洋上ではインターネットの使用が制限されるからです。電波は、①金属を通り抜けられず、反射してしまう、②発信元の基地局から離れれば離れるほど弱くなる、という特性があります。船は金属であり、太平洋のど真ん中まで進むと周辺には発信元の基地局が存在しなくなります。すなわち電波が届きにくくなるため、情報を容易に取得できない状況が自然と生まれます。

このような状況で思考を検証する方法は、人との対話に他なりません。人との対話はとても重要で日常でもできることです。だから、日頃から自分の意見を主張できる機会を逃さないようにしてくださいね。

学ぶことの意義

私は元々、教育機関で働いていたので「学ぶことの意義」を問われることが多くありました。ドイツの神学者、マルティン・ルター (Martin Luthe)はこのように述べています。

「明日世界が終わりを迎えるとしても、私は今日りんごの木を植える」

明日、本当に世界が終焉を迎えるのであれば、りんごの木を植えることは無意味でしょう。「例え意味がなくても、今の自分にとって意義のあることを私はやる」ということがルターの言いたいことだと私は解釈しています。
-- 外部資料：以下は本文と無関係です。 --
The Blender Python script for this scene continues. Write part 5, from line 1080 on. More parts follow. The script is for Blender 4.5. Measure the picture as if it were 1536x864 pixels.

とても哲学的な考え方です。

私は、世界が終わりを迎えるとしても「続けたいこと」が見つかっている人生を素敵だと感じます。そのようなものを見つけることが、私なりの「学ぶことの意義」です。机に向かってテキストやノートを広げるだけが勉強ではありません。

船旅の100日間だけ、地球がキャンパスになるのではなく、もう私たちは地球というキャンパスの上を歩き始めています。私たちは、いつでもどのような場所でも「学ぶこと」を始められますよ。